Timing may have a lot to do with it. By and large, commercial printers like to see proof in their, well, proofs. Still rather cutting edge, remote proofing is just now refining issues with color management, as the digital proofing field continues to make its own equipment enhancements and new launches.

Polaroid's Jonathan Agger, marketing manager, offers his take on the key to productive remote proofing and what may be the finest attribute of the newest generation of digital proofing systems.

"A digital proofing device that completely meets the needs of both printers and their customers is the key to remote proofing," he explains. "Printers want fast, accurate proofing systems that can emulate their press conditions, while their customers want cost-efficient, type-sharp proofing systems with the economy and simplicity of copying machines."

The Next Generation
The newest generation of pigment-based digital proofing systems that output proofs with extraordinary color accuracy on actual printing stocks now satisfies the needs of both printers and print buyers, and is helping to drive the growth of remote proofing.

"These new systems empower decision-making at each proofing point within the prepress production cycle," Agger reports. "Using the same language through a common proof, printers and their customers are relying on remote proofing as a tool that permits them to interact and manage color far earlier in the process. With remote proofing enabling color-critical decisions much earlier in the prepress process, it is as though customers are, in effect, sending their best color specialists to help run the presses."

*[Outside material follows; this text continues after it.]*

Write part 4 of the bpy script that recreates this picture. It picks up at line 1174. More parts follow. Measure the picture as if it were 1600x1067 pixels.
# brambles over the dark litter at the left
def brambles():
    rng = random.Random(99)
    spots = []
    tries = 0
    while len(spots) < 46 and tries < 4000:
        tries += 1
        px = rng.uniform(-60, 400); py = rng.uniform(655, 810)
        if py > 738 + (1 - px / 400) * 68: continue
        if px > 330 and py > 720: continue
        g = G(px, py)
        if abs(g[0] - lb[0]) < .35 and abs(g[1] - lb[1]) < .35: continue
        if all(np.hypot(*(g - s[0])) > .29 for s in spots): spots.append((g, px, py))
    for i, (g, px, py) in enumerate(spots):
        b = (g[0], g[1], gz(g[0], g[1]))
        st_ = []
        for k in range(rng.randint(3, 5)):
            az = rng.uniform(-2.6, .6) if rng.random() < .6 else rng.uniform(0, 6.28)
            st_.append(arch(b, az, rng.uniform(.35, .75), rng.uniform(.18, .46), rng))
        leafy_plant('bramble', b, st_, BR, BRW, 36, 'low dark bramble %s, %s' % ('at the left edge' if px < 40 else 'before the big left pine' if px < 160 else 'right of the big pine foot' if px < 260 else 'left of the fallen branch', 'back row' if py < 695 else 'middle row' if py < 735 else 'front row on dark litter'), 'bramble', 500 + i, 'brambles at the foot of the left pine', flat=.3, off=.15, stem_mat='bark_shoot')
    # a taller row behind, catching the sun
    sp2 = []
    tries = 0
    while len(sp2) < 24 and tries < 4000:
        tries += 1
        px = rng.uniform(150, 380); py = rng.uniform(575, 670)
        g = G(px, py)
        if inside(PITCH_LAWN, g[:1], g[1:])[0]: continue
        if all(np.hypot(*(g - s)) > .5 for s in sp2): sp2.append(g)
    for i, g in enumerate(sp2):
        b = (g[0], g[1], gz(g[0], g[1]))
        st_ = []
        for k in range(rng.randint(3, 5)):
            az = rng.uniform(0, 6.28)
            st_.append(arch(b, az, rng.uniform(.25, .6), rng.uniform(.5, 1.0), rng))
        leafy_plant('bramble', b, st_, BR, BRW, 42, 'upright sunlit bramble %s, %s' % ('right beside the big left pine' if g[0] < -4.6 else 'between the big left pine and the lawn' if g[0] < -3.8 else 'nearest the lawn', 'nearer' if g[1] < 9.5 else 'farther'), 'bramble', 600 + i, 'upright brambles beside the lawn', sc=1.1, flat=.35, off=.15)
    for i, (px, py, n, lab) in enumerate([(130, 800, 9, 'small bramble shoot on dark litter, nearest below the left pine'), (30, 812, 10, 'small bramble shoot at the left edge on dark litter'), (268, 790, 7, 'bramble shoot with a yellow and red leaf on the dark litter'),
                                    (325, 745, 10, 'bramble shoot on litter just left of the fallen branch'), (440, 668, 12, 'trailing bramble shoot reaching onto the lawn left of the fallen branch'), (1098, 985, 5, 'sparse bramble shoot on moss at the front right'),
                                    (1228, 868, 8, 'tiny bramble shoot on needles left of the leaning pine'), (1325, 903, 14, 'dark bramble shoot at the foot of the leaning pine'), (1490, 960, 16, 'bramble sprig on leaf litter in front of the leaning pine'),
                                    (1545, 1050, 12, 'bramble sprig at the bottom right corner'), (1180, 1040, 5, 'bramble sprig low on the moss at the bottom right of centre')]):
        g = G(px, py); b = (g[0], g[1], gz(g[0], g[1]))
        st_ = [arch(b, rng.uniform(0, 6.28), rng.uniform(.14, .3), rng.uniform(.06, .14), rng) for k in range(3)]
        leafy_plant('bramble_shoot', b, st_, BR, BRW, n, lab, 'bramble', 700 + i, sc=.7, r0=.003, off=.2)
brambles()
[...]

Eighteen months ago, though, it was a customer that pulled Cline, Davis, Mann into remote proofing.

Itself a specialist in color manipulation and art design, Cline, Davis, Mann—a New York-based, full-service ad agency focused on the health-care industry—turned to remote proofing by incorporating Digital Art Exchange (DAX) ISDN integration in use with Polaroid digital proofing technology. DAX oversees the links between 4-Sight's ISDN file transfer tool and Polaroid's DryJet.